Bank Margin Growth Depends on More than Rates: Interactive Graphic

Rising interest rates should help banks’ profit margins, right? It depends on a number of factors — not least of all banks’ ability to hold the line on deposit prices.

In the last cycle, deposit costs lagged short-term interest rates on the way up and on the way down. The following graphic shows funding costs over time for different categories of deposits and other forms of financing on one tab, and data on the industry’s funding mix over time on the other. (Text continues below.)

Rates on total domestic deposits, based on the median for about 7,000 banks in operation as of July, bottomed at 1.41% in the second quarter of 2004 and rose steadily through 2007.

A quarterly average of daily quotes for 3-month Treasuries bottomed out a quarter earlier, in the first quarter of 2004, and also rose steadily through 2007.

The downturn in rates on total domestic deposits began in the fourth quarter of 2007 — two quarters after yields on 3-month Treasuries began to decline.

Long-term certificates of deposit could explain some of the stickiness, particularly on the way up.
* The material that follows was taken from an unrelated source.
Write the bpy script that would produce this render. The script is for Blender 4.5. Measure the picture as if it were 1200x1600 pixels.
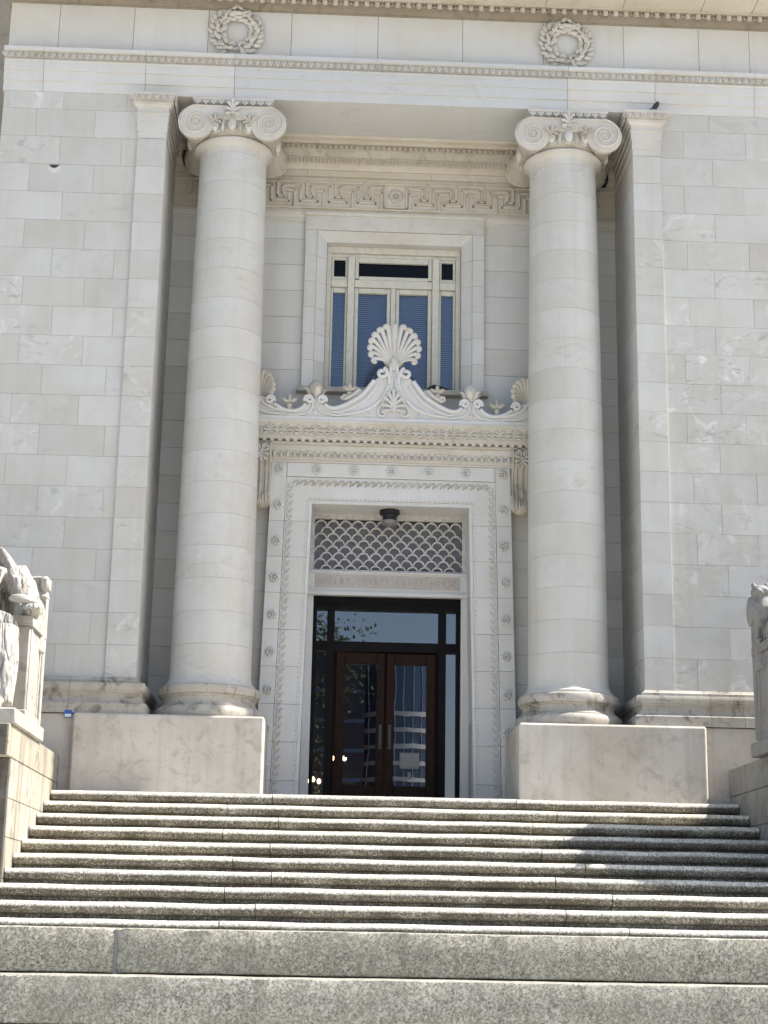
import bpy, math, random
from mathutils import Vector, Matrix
R = math.radians
PI = math.pi
rnd = random.Random(7)
sc = bpy.context.scene
for o in list(bpy.data.objects): bpy.data.objects.remove(o)
col = sc.collection

# ------------------------------------------------------------ camera, sky, sun
# origin: centre of the doorway on the line of the top step; z = 0 is the photographer's eye
CAM = Vector((-.860, -18.82, 0.0)); YAW, PITCH, ROLL, FPX = .0374, .25286, .01812, 2511.7
cam = bpy.data.cameras.new('camera'); cam_o = bpy.data.objects.new('camera', cam); col.objects.link(cam_o)
fw = Vector((math.sin(YAW)*math.cos(PITCH), math.cos(YAW)*math.cos(PITCH), math.sin(PITCH)))
r0 = Vector((math.cos(YAW), -math.sin(YAW), 0)); u0 = r0.cross(fw)
rt = r0*math.cos(ROLL)+u0*math.sin(ROLL); up = -r0*math.sin(ROLL)+u0*math.cos(ROLL)
cam_o.matrix_world = Matrix(((rt.x, up.x, -fw.x, CAM.x), (rt.y, up.y, -fw.y, CAM.y), (rt.z, up.z, -fw.z, CAM.z), (0, 0, 0, 1)))
cam.sensor_fit = 'VERTICAL'; cam.sensor_height = 24.0; cam.sensor_width = 18.0
cam.lens = FPX/1600*24.0
cam.clip_start = .1; cam.clip_end = 3000
sc.camera = cam_o
sc.render.resolution_x = 768; sc.render.resolution_y = 1024

SUN_EL, SUN_AZ = R(50.5), R(89.2)         # azimuth measured from -Y (towards the viewer) round to +X
sund = Vector((math.sin(SUN_AZ)*math.cos(SUN_EL), -math.cos(SUN_AZ)*math.cos(SUN_EL), math.sin(SUN_EL)))
world = bpy.data.worlds.new('World'); sc.world = world; world.use_nodes = True
wn = world.node_tree; wn.nodes.clear()
sky = wn.nodes.new('ShaderNodeTexSky'); sky.sky_type = 'NISHITA'; sky.sun_disc = False
sky.sun_elevation = SUN_EL; sky.sun_rotation = math.atan2(sund.x, sund.y)
sky.air_density = 1.0; sky.dust_density = 2.2; sky.ozone_density = 1.0
bg = wn.nodes.new('ShaderNodeBackground'); bg.inputs[1].default_value = .12
wo = wn.nodes.new('ShaderNodeOutputWorld')
wn.links.new(sky.outputs[0], bg.inputs[0]); wn.links.new(bg.outputs[0], wo.inputs[0])
sl = bpy.data.lights.new('sun', 'SUN'); sl.energy = 4.9; sl.angle = R(.53); sl.color = (1, .95, .87)
so = bpy.data.objects.new('sun', sl); col.objects.link(so)
so.rotation_euler = sund.to_track_quat('Z', 'Y').to_euler(); so.location = (30, 0, 40)
sc.view_settings.view_transform = 'Standard'; sc.view_settings.look = 'None'
sc.view_settings.exposure = 1.05; sc.view_settings.gamma = 1.0; sc.view_settings.use_curve_mapping = False
sc.render.engine = 'CYCLES'
sc.cycles.max_bounces = 7; sc.cycles.diffuse_bounces = 4; sc.cycles.transparent_max_bounces = 8

# ------------------------------------------------------------ materials
class NT:
    def __init__(s, name):
        s.m = bpy.data.materials.new(name); s.m.use_nodes = True; s.t = s.m.node_tree; s.t.nodes.clear()
        s.out = s.t.nodes.new('ShaderNodeOutputMaterial')
    def n(s, typ, ins=None, **kw):
        x = s.t.nodes.new('ShaderNode'+typ)
        for k, v in kw.items(): setattr(x, k, v)
        for k, v in (ins or {}).items(): s.set(x.inputs[k], v)
        return x
    def set(s, sock, v):
        if hasattr(v, 'is_output') or isinstance(v, bpy.types.NodeSocket): s.t.links.new(v, sock)
        else: sock.default_value = v
    def math(s, op, a, b=0.0, clamp=False):
        x = s.n('Math', {0: a, 1: b}, operation=op, use_clamp=clamp); return x.outputs[0]
    def mix(s, fac, a, b, blend='MIX'):
        x = s.n('Mix', data_type='RGBA', blend_type=blend)
        s.set(x.inputs[0], fac); s.set(x.inputs[6], c4(a)); s.set(x.inputs[7], c4(b)); return x.outputs[2]
    def ramp(s, fac, p0, p1, a=(0, 0, 0, 1), b=(1, 1, 1, 1)):
        x = s.n('ValToRGB'); x.color_ramp.elements[0].position = p0; x.color_ramp.elements[1].position = p1
        x.color_ramp.elements[0].color = a; x.color_ramp.elements[1].color = b
        s.set(x.inputs[0], fac); return x.outputs[0]
    def noise(s, vec, scale, detail=4, rough=.55, dist=0.0):
        x = s.n('TexNoise', {'Scale': scale, 'Detail': detail, 'Roughness': rough, 'Distortion': dist}); s.set(x.inputs[0], vec); return x.outputs[0]
    def pos(s): return s.n('NewGeometry').outputs['Position']
    def scaled(s, vec, v):
        x = s.n('VectorMath', operation='MULTIPLY'); s.set(x.inputs[0], vec); x.inputs[1].default_value = v; return x.outputs[0]
    def bsdf(s, **ins):
        b = s.n('BsdfPrincipled')
        for k, v in ins.items(): s.set(b.inputs[k.replace('_', ' ')], v)
        s.t.links.new(b.outputs[0], s.out.inputs[0]); return b
    def bump(s, h, strength, dist):
        x = s.n('Bump', {'Strength': strength, 'Distance': dist}); s.set(x.inputs['Height'], h); return x.outputs[0]
def c4(c):
    if isinstance(c, (tuple, list)) and len(c) == 3: return (c[0], c[1], c[2], 1)
    return c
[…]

CDs maturing in 1 to 3 years funded 3.4% of industrywide average earning assets in the second quarter of 2004, when short rates had started their ascent. That’s a relatively high proportion during the time considered here. (See the second tab of the graphic above.) CDs maturing in more than 3 years funded 1.6% of earning assets in the second quarter of 2004, also a relatively high proportion.

Long-term CDs could help again: they’re currently close to their levels in early 2004.

Overall, long-term CDs have not accounted for a large proportion of bank funding, however, with a maximum of about 5% of earning assets for those with maturities longer than 1 year since mid-2004.

Total time deposits have consistently been far more expensive than savings deposits, which is the largest category of bank funding.

At the widest gap during the last tightening phase, rates on savings deposits were about 300 basis points below yields on 3-month Treasuries from 2006 through early 2007. Time deposits cost about 50 to 90 basis points less than the 3-month T-bill during the same period, and levels of time deposits were relatively high, funding about 23% to 24% of earning assets from 2006 through late 2009.

The costs of funding instruments like federal funds and repurchase agreements — categories that have fallen sharply as a percentage of earning assets — and foreign deposits, which are concentrated at the largest banks, track closely with short-term interest rates.

The other half of the picture for banks depends on how revenues react to rates, of course. The jump in longer-term rates stands to hammer mortgage production earnings, but offers opportunities to invest in higher-yielding securities.

Like most deposits, large pools of adjustable-rate loans tied to short-term yields will not move without a shift in the short end of the curve, which could be far off. In June, 15 of the 19 participants in Federal Reserve policymaking discussions did not expect the central bank’s target rate for overnight loans of bank reserves to increase before 2015.